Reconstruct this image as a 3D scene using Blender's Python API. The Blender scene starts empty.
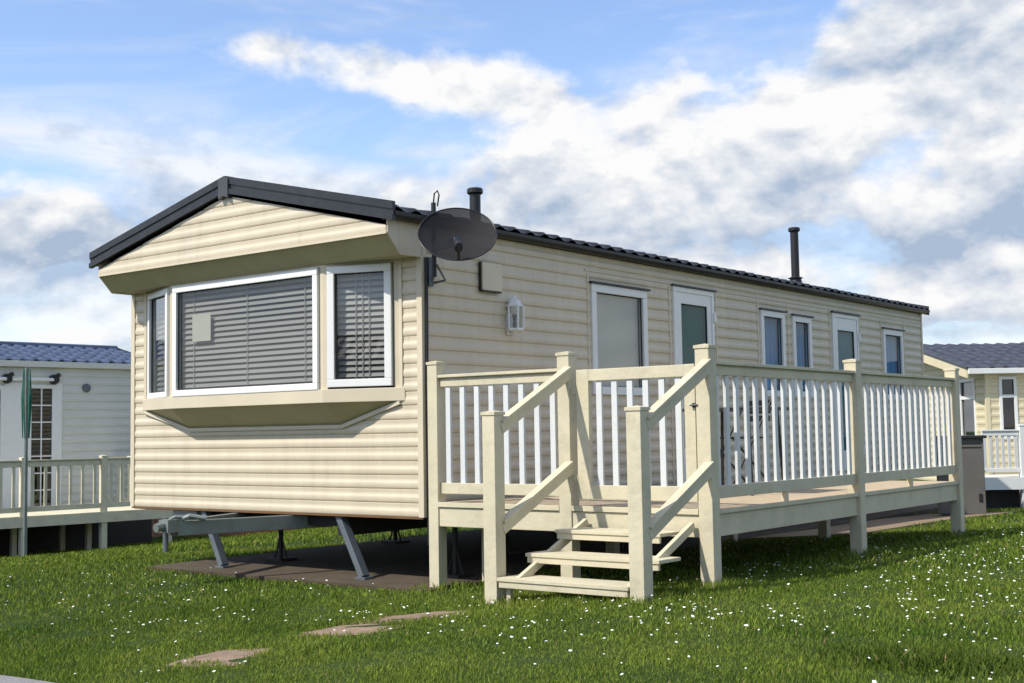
import bpy, math, random
import numpy as np
from mathutils import Vector, Matrix, noise
random.seed(7); rng=np.random.default_rng(7)
S=bpy.context.scene; COL=S.collection
R=math.radians

# ------------------------------------------------------------------ materials
def newmat(name):
    m=bpy.data.materials.new(name); m.use_nodes=True; nt=m.node_tree
    for n in list(nt.nodes): nt.nodes.remove(n)
    out=nt.nodes.new('ShaderNodeOutputMaterial'); return m,nt,out
def N(nt,t,**k):
    n=nt.nodes.new(t)
    for a,b in k.items():
        if a=='inp':
            for i,v in b.items(): n.inputs[i].default_value=v
        else: setattr(n,a,b)
    return n
def c4(c): return (c[0],c[1],c[2],1)
def mat(name,col,rough=.5,var=.12,scale=6,bump=.0,bscale=60,metal=0,dirt=None,dirtamt=0,stretch=(1,1,1),spec=.5,coat=0):
    m,nt,out=newmat(name); L=nt.links.new
    p=N(nt,'ShaderNodeBsdfPrincipled'); p.inputs['Roughness'].default_value=rough; p.inputs['Metallic'].default_value=metal
    p.inputs['Specular IOR Level'].default_value=spec; p.inputs['Coat Weight'].default_value=coat
    tc=N(nt,'ShaderNodeTexCoord'); mp=N(nt,'ShaderNodeMapping'); mp.inputs['Scale'].default_value=stretch
    L(tc.outputs['Object'],mp.inputs[0])
    n1=N(nt,'ShaderNodeTexNoise',inp={'Scale':scale,'Detail':5,'Roughness':.6}); L(mp.outputs[0],n1.inputs['Vector'])
    mx=N(nt,'ShaderNodeMix',data_type='RGBA'); 
    mr=N(nt,'ShaderNodeMapRange',inp={1:.3,2:.7}); L(n1.outputs['Fac'],mr.inputs[0]); L(mr.outputs[0],mx.inputs['Factor'])
    mx.inputs['A'].default_value=c4([c*(1-var) for c in col]); mx.inputs['B'].default_value=c4([min(1,c*(1+var)) for c in col])
    last=mx.outputs['Result']
    if dirt:
        n2=N(nt,'ShaderNodeTexNoise',inp={'Scale':scale*2.3,'Detail':8,'Roughness':.7}); L(mp.outputs[0],n2.inputs['Vector'])
        r2=N(nt,'ShaderNodeMapRange',inp={1:.5,2:.8,3:0,4:dirtamt}); L(n2.outputs['Fac'],r2.inputs[0])
        m2=N(nt,'ShaderNodeMix',data_type='RGBA'); m2.inputs['B'].default_value=c4(dirt); L(last,m2.inputs['A']); L(r2.outputs[0],m2.inputs['Factor']); last=m2.outputs['Result']
    L(last,p.inputs['Base Color'])
    if bump:
        n3=N(nt,'ShaderNodeTexNoise',inp={'Scale':bscale,'Detail':4}); L(mp.outputs[0],n3.inputs['Vector'])
        b=N(nt,'ShaderNodeBump',inp={'Strength':bump,'Distance':.01}); L(n3.outputs['Fac'],b.inputs['Height']); L(b.outputs[0],p.inputs['Normal'])
    L(p.outputs[0],out.inputs[0]); return m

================

[Aim] Only the lines from the top of the data through the line with "R=math.radians" should be quoted, exactly and with both ends kept; skip the pictures.

[Complete output]
Reconstruct this image as a 3D scene using Blender's Python API. The Blender scene starts empty.
import bpy, math, random
import numpy as np
from mathutils import Vector, Matrix, noise
random.seed(7); rng=np.random.default_rng(7)
S=bpy.context.scene; COL=S.collection
R=math.radians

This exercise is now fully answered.